At the end of it all, Squid Game deconstructs everything. It sees through capitalism, democracy, meritocracy, communism, elitism, and religion. So what are we left with? Nothing but impotent anger at the end of it all. And this takes us to Squid Game’s ending. Seong doesn’t actually defeat the game’s creator. He is totally powerless.
The actor who played Seong said he personally picked the haircut and hair color. To him, it represented Seong’s anger. And he’s right. Seong is angry, but what can he really do? Perhaps season two holds the answers, but for now, we’re left clueless.
Here’s the point: it’s not hard to see through everything. All human plans, systems, and interventions come with unintended consequences. They never work out. Apart from God, everything is meaningless. Apart from God, all we have is anger. We’re just pissed. Pissed at a world that’s undelivered on every promise.

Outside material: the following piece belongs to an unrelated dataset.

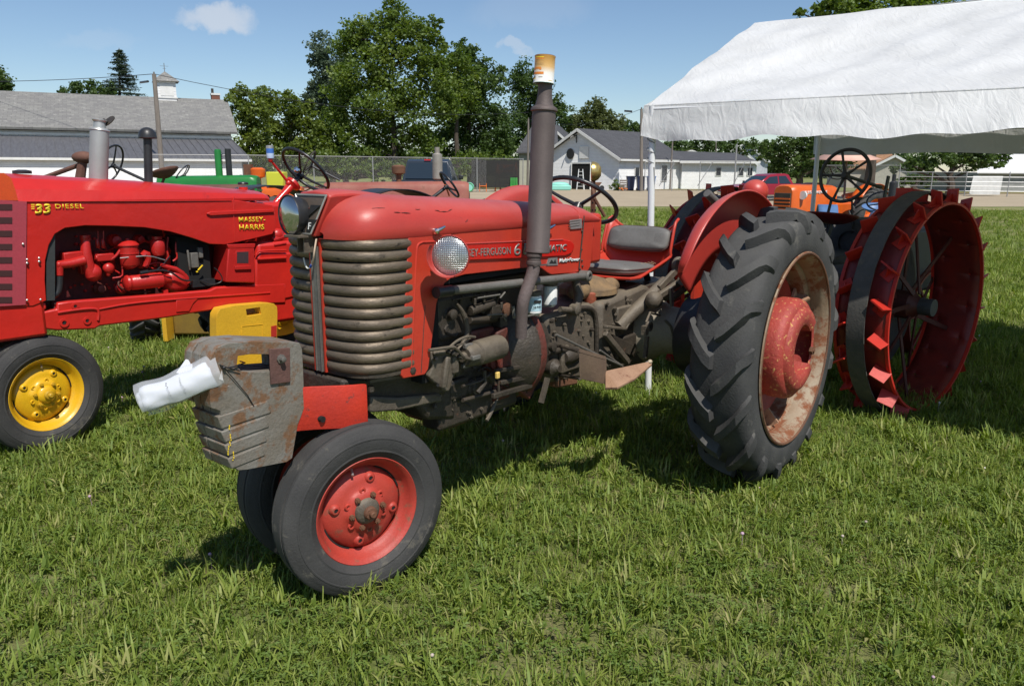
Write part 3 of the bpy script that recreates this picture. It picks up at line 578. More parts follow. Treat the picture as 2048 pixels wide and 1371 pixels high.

Pissed at a world that forces us into a game we didn’t choose, and in which most people just lose and die.
At the end, Seong finds purpose in his anger. Perhaps he will stop the game in season two. But anger is an emotion that burns hot and fast. You can’t build a life or a world on anger. Which is too bad, because our world is angrier than it’s ever been before.
And maybe that’s why Squid Game resonates so deeply across cultures. We are all angry at the empty promises. We all know we’re made for more than this. But no one knows what that “this” is.
Actually, we do. Because we don’t live in the fictional world of Squid Game, where God is absent. He is here. He is real. And his promises do not fail. The story of Jesus comes with the promise that God will make things right in the end, and if you don’t believe in his reality, your heart longs for it. Every other hunger we have can be satisfied. Is our hunger for a world made right not the same?